A toast to the beer stimulus

Beer became legal 75 years ago today, after 13 years of Prohibition, says Maureen Ogle in the Los Angeles Times, reopening “the spigot on a significant source of both jobs and revenue.” Formal repeal of Prohibition came eight months later, but the legalization of beer was one of FDR’s first acts in office, and its success helped pave the way for his New Deal. While many of his “bold” New Deal proposals bred a “stew of unease,” the beer bill brought the “comfort” of “immediate, predictable, and positive” results: “jobs and tax revenues.” Beer alone didn’t “undo the economic disaster or heal the nation’s spiritual malaise” from the Great Depression, but it sure helped.

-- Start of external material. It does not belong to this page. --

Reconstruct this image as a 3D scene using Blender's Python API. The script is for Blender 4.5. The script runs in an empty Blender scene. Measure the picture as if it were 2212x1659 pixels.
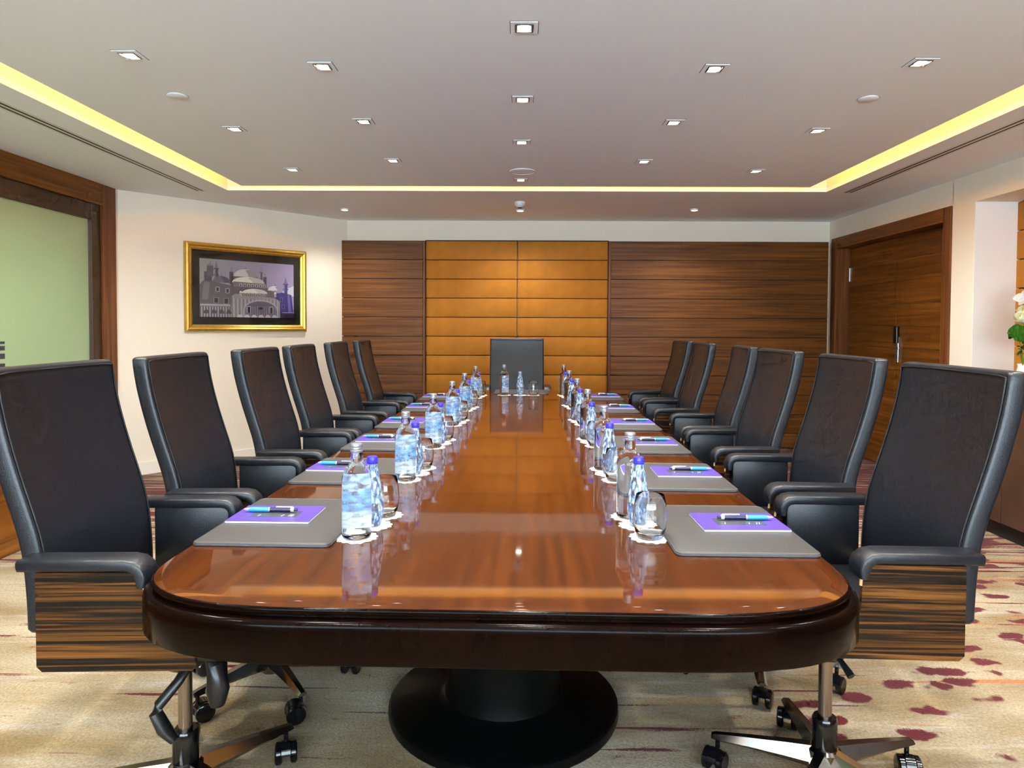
import bpy, bmesh, math, random
from mathutils import Vector, Matrix, Euler
random.seed(7)
PI = math.pi
R = math.radians
scene = bpy.context.scene
COL = scene.collection

# ------------------------------------------------------------------ camera, world, exposure
CAM_H = 1.29
F_PX = 1480.0
cam_d = bpy.data.cameras.new('camera')
cam_d.sensor_fit = 'HORIZONTAL'
cam_d.sensor_width = 36.0
cam_d.lens = 36.0 * F_PX / 2212.0
cam_d.shift_y = -(829.5 - 707.0 - F_PX * math.tan(R(1.7))) / 2212.0
cam_d.clip_start = 0.05
cam = bpy.data.objects.new('camera', cam_d)
COL.objects.link(cam)
cam.location = (0, 0, CAM_H)
m = Matrix.Rotation(R(0.46), 4, 'Z') @ Matrix.Rotation(R(90 - 1.7), 4, 'X') @ Matrix.Rotation(R(0.25), 4, 'Z')
cam.rotation_euler = m.to_euler()
scene.camera = cam

world = bpy.data.worlds.new('world')
scene.world = world
world.use_nodes = True
SKY_COL, SKY_E = (0.72, 0.86, 1.0), 10.5     # daylight that enters by the window behind the viewpoint
world.node_tree.nodes['Background'].inputs[0].default_value = (*SKY_COL, 1)
world.node_tree.nodes['Background'].inputs[1].default_value = SKY_E

vs = scene.view_settings
vs.view_transform = 'Standard'
vs.look = 'None'
vs.gamma = 1.0
vs.use_curve_mapping = False
vs.exposure = 0.85
SPOT_W = 50.0
SPOT_COL = (1.0, 0.95, 0.86)
COVE_E = 15.0
COVE_COL = (1.0, 0.42, 0.085)
try:
    scene.cycles.use_denoising = True
    scene.cycles.max_bounces = 12
    scene.cycles.caustics_reflective = False
    scene.cycles.use_adaptive_sampling = True
    scene.cycles.adaptive_threshold = 0.07
    scene.cycles.adaptive_min_samples = 12
    scene.cycles.diffuse_bounces = 5
    scene.cycles.glossy_bounces = 4
    scene.cycles.transmission_bounces = 12
    scene.cycles.sample_clamp_indirect = 6.0
except Exception:
    pass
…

The homebuilder bailout bill

A bipartisan Senate package aspires to give the “battered housing market a boost,” says John M. Berry in Bloomberg. But its “misguided” proposals, including $25 billion to prop up homebuilders, are certainly not the “keys to handling the housing crisis.” The bill has some items “that might help more than they hurt,” but they are “chicken feed” compared to the homebuilder “bailout,” which will prolong the “needed industry shakeout” while doing “precious little to prevent layoffs.” Two other main proposals—a $7,000 credit to buy a house in foreclosure and a $1,000 property tax deduction—could also easily have the “perverse” result of prolonging the crisis.